Objective: Below are some records: retype them all exactly, but not the pictures.

--- start of The records ---

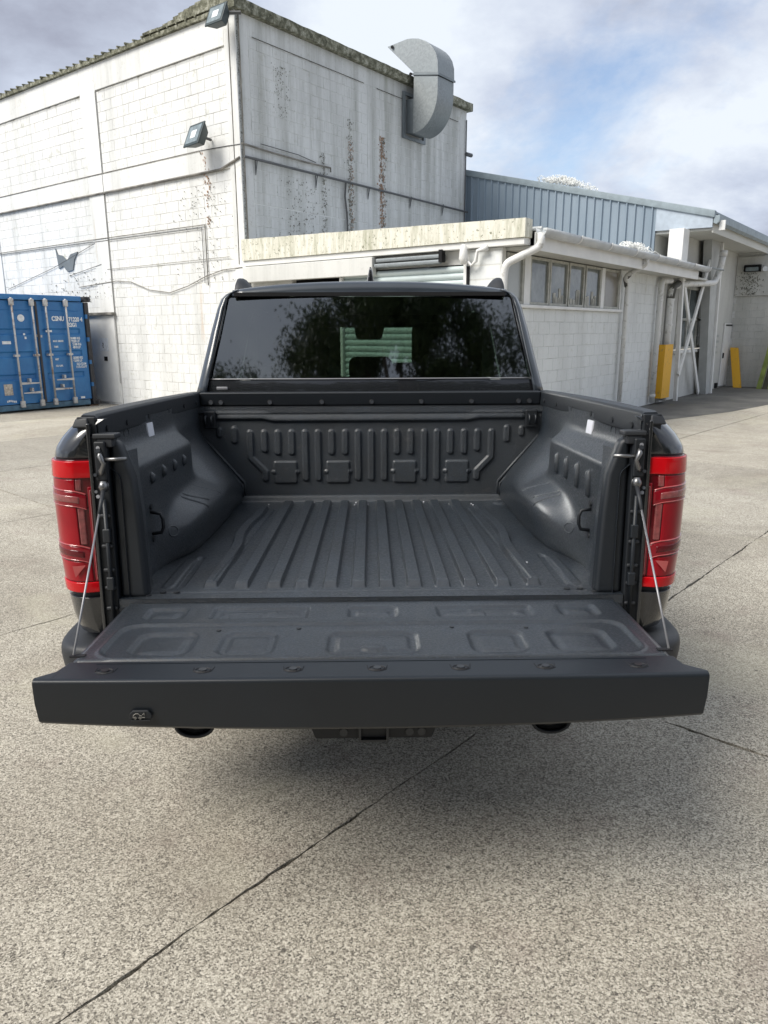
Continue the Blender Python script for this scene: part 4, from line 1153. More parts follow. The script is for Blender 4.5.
for (s_, u, z, sz) in (('MAX. GROSS', 8.60, 1.45, .052), ('30480 KG', 9.01, 1.50, .07), ('67200 LB', 9.01, 1.435, .07), ('TARE', 8.61, 1.33, .052), ('2180 KG', 9.05, 1.37, .07), ('4810 LB', 9.05, 1.305, .07),
                       ('NET', 8.61, 1.06, .052), ('28300 KG', 9.03, 1.075, .07), ('62390 LB', 9.03, 1.01, .07), ('CU. CAP.', 8.61, .92, .052), ('33.2 CU.M', 9.10, .94, .066), ('1172 CU.FT', 9.08, .875, .066)):
    ktext(s_, u, z, sz)
x = MB(kb); x.disc((7.95, KV + 0.017, 1.95), (0, -1, 0), 0.075, 0.004, 16); x.build('round_sticker', 'decal', cont)
for (a, b, z0, z1, mt) in ((7.50, 7.68, 1.42, 1.48, 'decal'), (8.46, 8.60, 1.66, 1.70, 'decal'), (7.42, 7.60, 0.37, 0.60, 'plate'), (9.12, 9.22, 0.19, 0.235, 'decal'), (7.96, 8.0, 1.60, 1.64, 'decal'), (7.98, 8.02, 1.52, 1.57, 'decal'), (8.245, 8.27, 1.56, 1.61, 'lockbar'), (8.335, 8.37, 1.55, 1.60, 'lockbar')):
    x = MB(kb); x.box(a, b, KV + 0.012, KV + 0.017, z0, z1); x.build('sticker', mt, cont)
x = MB(kb)   # scuffed lettering near the foot of the left door
for k in range(6): x.box(7.45 + k * .035, 7.475 + k * .035, KV + .012, KV + .017, 0.22 + .012 * sin(k), 0.26 + .012 * sin(k))
x.build('scuff_marks', 'decal', cont)


# ------------------------------------------------------------------ pickup truck (local frame: y = 0 at the tailgate hinge, forward +y)
truck = bpy.data.objects.new('pickup_truck', None); truck.empty_display_size = 0.3
link(truck)
truck.location = (-0.0378, 2.2322, 0.0014)
truck.rotation_euler = (radians(-2.313), 0, radians(1.019))
tag(truck, 'black double cab pickup truck with its tailgate folded down, seen from behind', 'pickup truck')
T = truck
ZF = 0.827      # bed floor

# ---- bed floor: pressed sheet with raised ribs
ribs = [(0.048, .026, 1), (0.145, .026, 1), (0.242, .026, 1), (0.338, .026, 1), (0.450, .026, 1), (0.575, .024, 2)]
xs = np.linspace(-0.83, 0.83, 665); ys = np.concatenate([np.linspace(0.0, 0.22, 56), np.linspace(0.225, 1.60, 120), np.linspace(1.605, 1.72, 24)])
X, Y = np.meshgrid(xs, ys, indexing='ij')
Z = np.full_like(X, ZF)
for cx_, hw, kind in ribs:
    for s_ in (-1, 1):
        c0 = s_ * cx_
        cc = c0 + (s_ * 0.0 if kind == 1 else s_ * (0.014 * np.tanh((Y - 0.75) / 0.10) - 0.014 - 0.010 * np.tanh((Y - 1.15) / .10)))
        d = np.abs(X - cc)
        prof = 1 - sstep(hw - 0.006, hw + 0.002, d)
        end = sstep(0.085, 0.125, Y) * (1 - sstep(1.60, 1.64, Y))
        if kind == 2: end = sstep(0.10, 0.135, Y) * (1 - sstep(1.45, 1.5, Y))
        Z += 0.021 * prof * end
for s_ in (-1, 1):           # short grooves beside the wheel arch
    Z += -0.008 * (1 - sstep(0.010, 0.017, seg_dist(X, Y, s_ * 0.665, 0.13, s_ * 0.675, 0.50)))
    Z += 0.004 * (1 - sstep(0.012, 0.026, seg_dist(X, Y, s_ * 0.705, 0.13, s_ * 0.71, 0.46)))
    Z += -0.006 * (1 - sstep(0.004, 0.010, seg_dist(X, Y, s_ * 0.545, 0.14, s_ * 0.505, 1.45)))
Z += -0.004 * (1 - sstep(0.003, 0.008, np.abs(Y - 0.062))) + 0.035 * sstep(1.655, 1.675, Y)
Z += 0.012 * (1 - sstep(0.03, 0.05, np.hypot(X - 0.70, Y - 1.58)))
floor_o = np_grid('bed_floor', X, Y, Z, 'liner', T, flip=True)
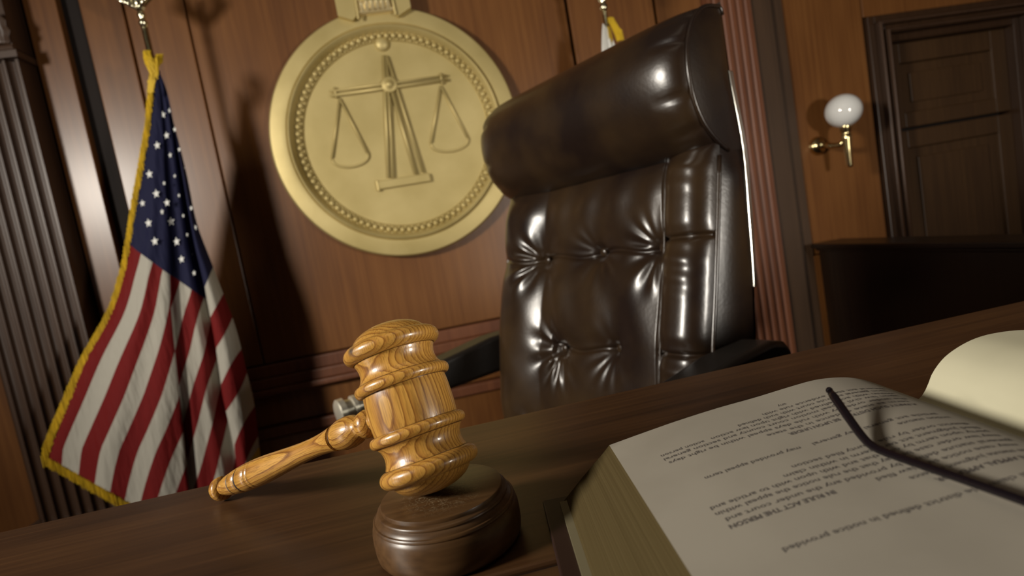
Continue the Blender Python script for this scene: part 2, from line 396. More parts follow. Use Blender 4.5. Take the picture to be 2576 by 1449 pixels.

--- end of The records ---

Task solution:
Continue the Blender Python script for this scene: part 4, from line 1153. More parts follow. The script is for Blender 4.5.
for (s_, u, z, sz) in (('MAX. GROSS', 8.60, 1.45, .052), ('30480 KG', 9.01, 1.50, .07), ('67200 LB', 9.01, 1.435, .07), ('TARE', 8.61, 1.33, .052), ('2180 KG', 9.05, 1.37, .07), ('4810 LB', 9.05, 1.305, .07),
                       ('NET', 8.61, 1.06, .052), ('28300 KG', 9.03, 1.075, .07), ('62390 LB', 9.03, 1.01, .07), ('CU. CAP.', 8.61, .92, .052), ('33.2 CU.M', 9.10, .94, .066), ('1172 CU.FT', 9.08, .875, .066)):
    ktext(s_, u, z, sz)
x = MB(kb); x.disc((7.95, KV + 0.017, 1.95), (0, -1, 0), 0.075, 0.004, 16); x.build('round_sticker', 'decal', cont)
for (a, b, z0, z1, mt) in ((7.50, 7.68, 1.42, 1.48, 'decal'), (8.46, 8.60, 1.66, 1.70, 'decal'), (7.42, 7.60, 0.37, 0.60, 'plate'), (9.12, 9.22, 0.19, 0.235, 'decal'), (7.96, 8.0, 1.60, 1.64, 'decal'), (7.98, 8.02, 1.52, 1.57, 'decal'), (8.245, 8.27, 1.56, 1.61, 'lockbar'), (8.335, 8.37, 1.55, 1.60, 'lockbar')):
    x = MB(kb); x.box(a, b, KV + 0.012, KV + 0.017, z0, z1); x.build('sticker', mt, cont)
x = MB(kb)   # scuffed lettering near the foot of the left door
for k in range(6): x.box(7.45 + k * .035, 7.475 + k * .035, KV + .012, KV + .017, 0.22 + .012 * sin(k), 0.26 + .012 * sin(k))
x.build('scuff_marks', 'decal', cont)


# ------------------------------------------------------------------ pickup truck (local frame: y = 0 at the tailgate hinge, forward +y)
truck = bpy.data.objects.new('pickup_truck', None); truck.empty_display_size = 0.3
link(truck)
truck.location = (-0.0378, 2.2322, 0.0014)
truck.rotation_euler = (radians(-2.313), 0, radians(1.019))
tag(truck, 'black double cab pickup truck with its tailgate folded down, seen from behind', 'pickup truck')
T = truck
ZF = 0.827      # bed floor

# ---- bed floor: pressed sheet with raised ribs
ribs = [(0.048, .026, 1), (0.145, .026, 1), (0.242, .026, 1), (0.338, .026, 1), (0.450, .026, 1), (0.575, .024, 2)]
xs = np.linspace(-0.83, 0.83, 665); ys = np.concatenate([np.linspace(0.0, 0.22, 56), np.linspace(0.225, 1.60, 120), np.linspace(1.605, 1.72, 24)])
X, Y = np.meshgrid(xs, ys, indexing='ij')
Z = np.full_like(X, ZF)
for cx_, hw, kind in ribs:
    for s_ in (-1, 1):
        c0 = s_ * cx_
        cc = c0 + (s_ * 0.0 if kind == 1 else s_ * (0.014 * np.tanh((Y - 0.75) / 0.10) - 0.014 - 0.010 * np.tanh((Y - 1.15) / .10)))
        d = np.abs(X - cc)
        prof = 1 - sstep(hw - 0.006, hw + 0.002, d)
        end = sstep(0.085, 0.125, Y) * (1 - sstep(1.60, 1.64, Y))
        if kind == 2: end = sstep(0.10, 0.135, Y) * (1 - sstep(1.45, 1.5, Y))
        Z += 0.021 * prof * end
for s_ in (-1, 1):           # short grooves beside the wheel arch
    Z += -0.008 * (1 - sstep(0.010, 0.017, seg_dist(X, Y, s_ * 0.665, 0.13, s_ * 0.675, 0.50)))
    Z += 0.004 * (1 - sstep(0.012, 0.026, seg_dist(X, Y, s_ * 0.705, 0.13, s_ * 0.71, 0.46)))
    Z += -0.006 * (1 - sstep(0.004, 0.010, seg_dist(X, Y, s_ * 0.545, 0.14, s_ * 0.505, 1.45)))
Z += -0.004 * (1 - sstep(0.003, 0.008, np.abs(Y - 0.062))) + 0.035 * sstep(1.655, 1.675, Y)
Z += 0.012 * (1 - sstep(0.03, 0.05, np.hypot(X - 0.70, Y - 1.58)))
floor_o = np_grid('bed_floor', X, Y, Z, 'liner', T, flip=True)
Continue the Blender Python script for this scene: part 2, from line 396. More parts follow. Use Blender 4.5. Take the picture to be 2576 by 1449 pixels.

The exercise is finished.